▸ **Written problem**:
Only the lines from the first one through the line with "from mathutils import Vector, Matrix, noise" should be printed, exactly as they appear.

▸ **Collected material**:
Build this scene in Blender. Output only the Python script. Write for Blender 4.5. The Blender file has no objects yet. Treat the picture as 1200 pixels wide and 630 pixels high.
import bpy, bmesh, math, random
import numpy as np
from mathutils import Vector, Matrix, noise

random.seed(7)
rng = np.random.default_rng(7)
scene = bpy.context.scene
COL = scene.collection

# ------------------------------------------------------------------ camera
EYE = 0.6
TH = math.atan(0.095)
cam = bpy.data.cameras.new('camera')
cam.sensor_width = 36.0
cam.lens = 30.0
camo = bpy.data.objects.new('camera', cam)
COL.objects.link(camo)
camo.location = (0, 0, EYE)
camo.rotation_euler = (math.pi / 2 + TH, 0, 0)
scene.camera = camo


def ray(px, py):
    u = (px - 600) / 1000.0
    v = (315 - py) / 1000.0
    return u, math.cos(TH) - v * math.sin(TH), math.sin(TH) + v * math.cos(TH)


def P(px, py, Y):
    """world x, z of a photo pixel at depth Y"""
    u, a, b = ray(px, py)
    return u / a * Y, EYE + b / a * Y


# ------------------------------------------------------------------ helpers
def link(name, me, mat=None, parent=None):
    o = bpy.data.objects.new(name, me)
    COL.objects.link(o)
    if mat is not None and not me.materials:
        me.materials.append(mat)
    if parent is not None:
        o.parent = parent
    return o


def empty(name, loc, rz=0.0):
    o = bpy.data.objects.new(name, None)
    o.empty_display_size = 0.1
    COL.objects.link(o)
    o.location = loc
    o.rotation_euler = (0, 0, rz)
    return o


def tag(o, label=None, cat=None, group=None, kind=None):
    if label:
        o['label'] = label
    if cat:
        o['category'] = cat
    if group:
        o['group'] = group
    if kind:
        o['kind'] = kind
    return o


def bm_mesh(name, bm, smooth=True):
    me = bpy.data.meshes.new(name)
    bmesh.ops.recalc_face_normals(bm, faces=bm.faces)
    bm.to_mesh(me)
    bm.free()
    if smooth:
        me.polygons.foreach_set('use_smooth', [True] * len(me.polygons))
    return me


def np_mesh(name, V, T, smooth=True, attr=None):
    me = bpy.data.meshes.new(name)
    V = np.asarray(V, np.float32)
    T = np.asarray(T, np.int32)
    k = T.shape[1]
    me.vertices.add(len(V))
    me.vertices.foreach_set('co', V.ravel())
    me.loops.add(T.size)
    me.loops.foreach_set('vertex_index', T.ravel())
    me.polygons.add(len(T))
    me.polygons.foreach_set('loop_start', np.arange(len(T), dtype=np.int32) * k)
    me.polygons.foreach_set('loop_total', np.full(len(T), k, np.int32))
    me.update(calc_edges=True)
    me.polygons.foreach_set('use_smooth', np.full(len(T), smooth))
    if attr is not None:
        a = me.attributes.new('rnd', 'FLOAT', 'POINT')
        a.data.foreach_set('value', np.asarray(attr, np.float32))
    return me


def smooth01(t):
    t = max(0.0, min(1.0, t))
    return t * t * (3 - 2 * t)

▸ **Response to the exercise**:
Build this scene in Blender. Output only the Python script. Write for Blender 4.5. The Blender file has no objects yet. Treat the picture as 1200 pixels wide and 630 pixels high.
import bpy, bmesh, math, random
import numpy as np
from mathutils import Vector, Matrix, noise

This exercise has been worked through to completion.